-- START --

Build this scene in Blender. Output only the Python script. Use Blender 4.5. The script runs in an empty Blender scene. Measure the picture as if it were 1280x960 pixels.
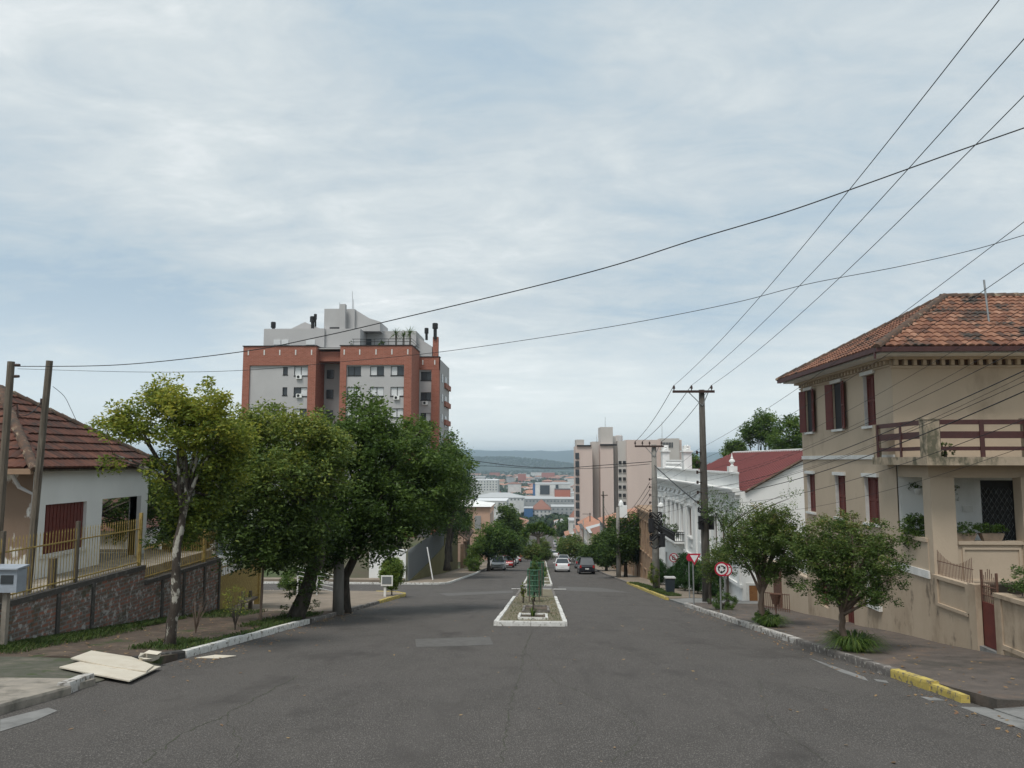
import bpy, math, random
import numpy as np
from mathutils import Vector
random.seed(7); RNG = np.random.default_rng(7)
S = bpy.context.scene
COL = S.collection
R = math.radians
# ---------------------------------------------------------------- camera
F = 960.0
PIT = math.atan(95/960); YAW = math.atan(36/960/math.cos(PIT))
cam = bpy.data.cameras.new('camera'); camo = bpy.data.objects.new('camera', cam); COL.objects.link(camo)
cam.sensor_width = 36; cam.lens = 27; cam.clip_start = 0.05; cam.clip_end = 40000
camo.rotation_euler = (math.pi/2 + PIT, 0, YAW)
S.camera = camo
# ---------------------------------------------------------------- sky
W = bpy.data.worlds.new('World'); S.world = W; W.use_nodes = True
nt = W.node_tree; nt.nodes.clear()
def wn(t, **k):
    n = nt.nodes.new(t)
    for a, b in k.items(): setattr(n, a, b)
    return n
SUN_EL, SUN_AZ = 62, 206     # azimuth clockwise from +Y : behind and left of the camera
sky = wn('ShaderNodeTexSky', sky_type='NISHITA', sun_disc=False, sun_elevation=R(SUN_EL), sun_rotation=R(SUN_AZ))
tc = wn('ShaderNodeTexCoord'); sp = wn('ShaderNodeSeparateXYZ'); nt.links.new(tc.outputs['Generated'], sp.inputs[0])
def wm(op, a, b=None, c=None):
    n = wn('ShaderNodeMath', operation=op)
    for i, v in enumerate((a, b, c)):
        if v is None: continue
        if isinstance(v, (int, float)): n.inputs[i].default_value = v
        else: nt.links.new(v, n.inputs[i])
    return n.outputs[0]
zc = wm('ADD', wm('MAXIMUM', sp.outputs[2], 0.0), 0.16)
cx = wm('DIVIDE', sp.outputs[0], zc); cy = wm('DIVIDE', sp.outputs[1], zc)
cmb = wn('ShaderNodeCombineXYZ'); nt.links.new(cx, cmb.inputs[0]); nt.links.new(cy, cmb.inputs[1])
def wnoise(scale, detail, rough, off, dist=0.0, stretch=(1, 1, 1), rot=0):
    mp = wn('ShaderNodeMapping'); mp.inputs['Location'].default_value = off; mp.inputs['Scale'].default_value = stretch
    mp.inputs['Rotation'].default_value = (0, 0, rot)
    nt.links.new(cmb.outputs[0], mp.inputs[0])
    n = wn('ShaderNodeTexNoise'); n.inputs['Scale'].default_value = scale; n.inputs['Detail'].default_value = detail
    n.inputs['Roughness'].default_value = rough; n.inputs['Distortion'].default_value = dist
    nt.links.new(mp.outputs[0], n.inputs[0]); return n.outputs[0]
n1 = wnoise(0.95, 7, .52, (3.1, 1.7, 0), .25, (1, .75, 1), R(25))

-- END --
-- START --

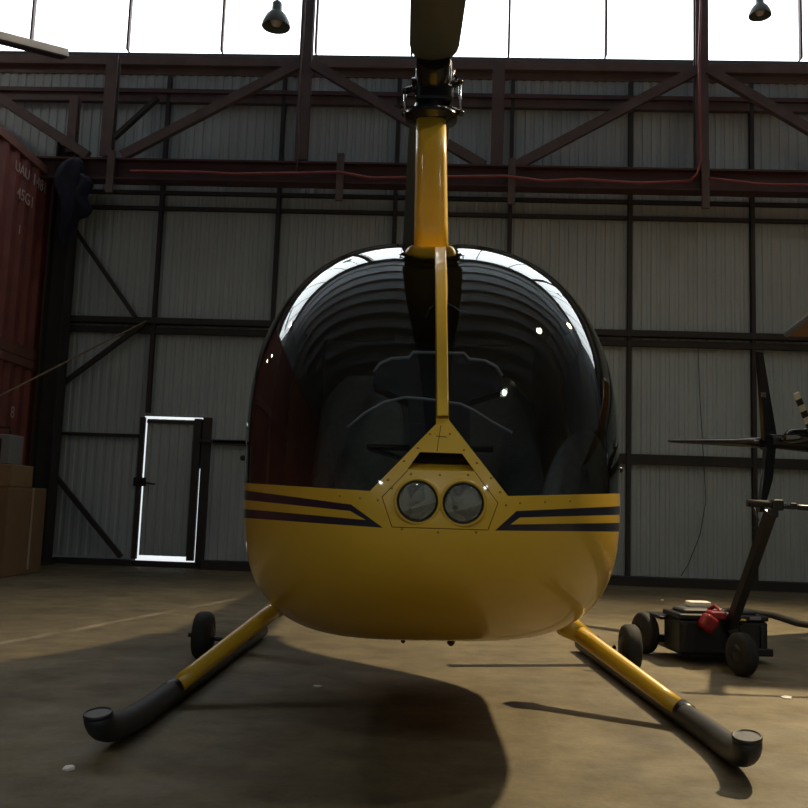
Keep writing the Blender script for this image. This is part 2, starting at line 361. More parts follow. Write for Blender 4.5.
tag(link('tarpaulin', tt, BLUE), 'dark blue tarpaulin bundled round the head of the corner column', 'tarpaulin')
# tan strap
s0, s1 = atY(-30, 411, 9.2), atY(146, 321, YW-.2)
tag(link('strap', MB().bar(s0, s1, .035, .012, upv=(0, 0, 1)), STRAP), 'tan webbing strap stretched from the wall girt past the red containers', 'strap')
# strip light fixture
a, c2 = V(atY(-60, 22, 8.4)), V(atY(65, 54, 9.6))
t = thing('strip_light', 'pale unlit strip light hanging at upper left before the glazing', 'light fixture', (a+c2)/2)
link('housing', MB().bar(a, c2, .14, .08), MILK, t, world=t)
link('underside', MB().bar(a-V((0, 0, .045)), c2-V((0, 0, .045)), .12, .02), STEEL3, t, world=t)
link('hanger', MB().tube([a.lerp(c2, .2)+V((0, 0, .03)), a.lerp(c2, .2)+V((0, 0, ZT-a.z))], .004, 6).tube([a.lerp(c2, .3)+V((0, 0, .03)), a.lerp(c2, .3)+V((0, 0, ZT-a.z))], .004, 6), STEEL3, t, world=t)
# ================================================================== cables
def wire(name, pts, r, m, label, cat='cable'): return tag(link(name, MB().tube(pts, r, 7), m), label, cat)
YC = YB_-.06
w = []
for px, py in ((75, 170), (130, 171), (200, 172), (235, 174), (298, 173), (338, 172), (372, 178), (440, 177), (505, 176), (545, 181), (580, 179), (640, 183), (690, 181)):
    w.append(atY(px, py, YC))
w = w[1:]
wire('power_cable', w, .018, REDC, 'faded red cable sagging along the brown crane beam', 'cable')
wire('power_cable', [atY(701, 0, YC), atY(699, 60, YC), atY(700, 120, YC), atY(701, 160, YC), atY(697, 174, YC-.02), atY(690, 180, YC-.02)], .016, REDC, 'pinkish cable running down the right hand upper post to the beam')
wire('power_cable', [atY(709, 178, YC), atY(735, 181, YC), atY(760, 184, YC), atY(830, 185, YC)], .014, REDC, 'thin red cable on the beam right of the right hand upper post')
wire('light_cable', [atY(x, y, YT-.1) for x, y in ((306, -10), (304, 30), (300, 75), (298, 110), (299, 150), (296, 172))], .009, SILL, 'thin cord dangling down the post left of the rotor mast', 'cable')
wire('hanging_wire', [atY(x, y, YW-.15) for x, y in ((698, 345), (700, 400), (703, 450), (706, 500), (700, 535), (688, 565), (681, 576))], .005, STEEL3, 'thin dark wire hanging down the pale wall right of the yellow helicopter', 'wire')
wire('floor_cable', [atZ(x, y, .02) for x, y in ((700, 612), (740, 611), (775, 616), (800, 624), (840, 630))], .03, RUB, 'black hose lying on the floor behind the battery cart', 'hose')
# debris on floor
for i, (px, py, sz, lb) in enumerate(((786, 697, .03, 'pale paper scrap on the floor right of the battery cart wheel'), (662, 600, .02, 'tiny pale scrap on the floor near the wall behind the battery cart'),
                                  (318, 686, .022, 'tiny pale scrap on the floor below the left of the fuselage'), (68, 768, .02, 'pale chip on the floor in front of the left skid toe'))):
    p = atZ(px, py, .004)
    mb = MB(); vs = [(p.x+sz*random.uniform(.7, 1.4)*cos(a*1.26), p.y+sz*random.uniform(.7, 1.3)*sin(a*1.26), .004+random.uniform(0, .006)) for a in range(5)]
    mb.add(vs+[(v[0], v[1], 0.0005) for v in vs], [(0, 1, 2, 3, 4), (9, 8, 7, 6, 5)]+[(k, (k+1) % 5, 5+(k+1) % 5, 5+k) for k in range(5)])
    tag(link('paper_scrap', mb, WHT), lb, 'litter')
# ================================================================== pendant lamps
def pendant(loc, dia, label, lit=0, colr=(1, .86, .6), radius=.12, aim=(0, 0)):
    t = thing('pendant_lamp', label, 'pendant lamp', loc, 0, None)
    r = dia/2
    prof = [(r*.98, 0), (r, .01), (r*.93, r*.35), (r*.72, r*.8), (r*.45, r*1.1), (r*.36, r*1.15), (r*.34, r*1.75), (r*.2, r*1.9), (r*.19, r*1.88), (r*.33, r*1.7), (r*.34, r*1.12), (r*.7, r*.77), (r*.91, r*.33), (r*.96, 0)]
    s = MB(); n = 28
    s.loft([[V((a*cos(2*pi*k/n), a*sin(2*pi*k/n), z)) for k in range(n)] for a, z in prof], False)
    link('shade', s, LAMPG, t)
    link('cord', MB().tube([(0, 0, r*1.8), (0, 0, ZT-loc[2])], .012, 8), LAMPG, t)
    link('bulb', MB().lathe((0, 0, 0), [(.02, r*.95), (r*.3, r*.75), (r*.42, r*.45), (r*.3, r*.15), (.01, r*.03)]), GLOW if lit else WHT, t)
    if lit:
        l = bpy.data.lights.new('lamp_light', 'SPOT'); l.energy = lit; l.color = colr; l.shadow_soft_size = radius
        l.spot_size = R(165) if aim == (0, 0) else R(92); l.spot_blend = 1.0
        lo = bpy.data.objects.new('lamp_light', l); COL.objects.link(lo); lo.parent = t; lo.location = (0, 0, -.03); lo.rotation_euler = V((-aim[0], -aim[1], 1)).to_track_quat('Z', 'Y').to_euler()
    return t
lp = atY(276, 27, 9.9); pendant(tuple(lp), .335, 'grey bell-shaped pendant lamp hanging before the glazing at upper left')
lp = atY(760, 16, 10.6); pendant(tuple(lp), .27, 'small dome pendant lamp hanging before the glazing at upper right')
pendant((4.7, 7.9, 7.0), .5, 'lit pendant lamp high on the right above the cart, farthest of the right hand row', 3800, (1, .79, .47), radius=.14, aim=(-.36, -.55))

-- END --

Only lines with "script" are wanted here; list each of them.

Build this scene in Blender. Output only the Python script. Use Blender 4.5. The script runs in an empty Blender scene. Measure the picture as if it were 1280x960 pixels.
Keep writing the Blender script for this image. This is part 2, starting at line 361. More parts follow. Write for Blender 4.5.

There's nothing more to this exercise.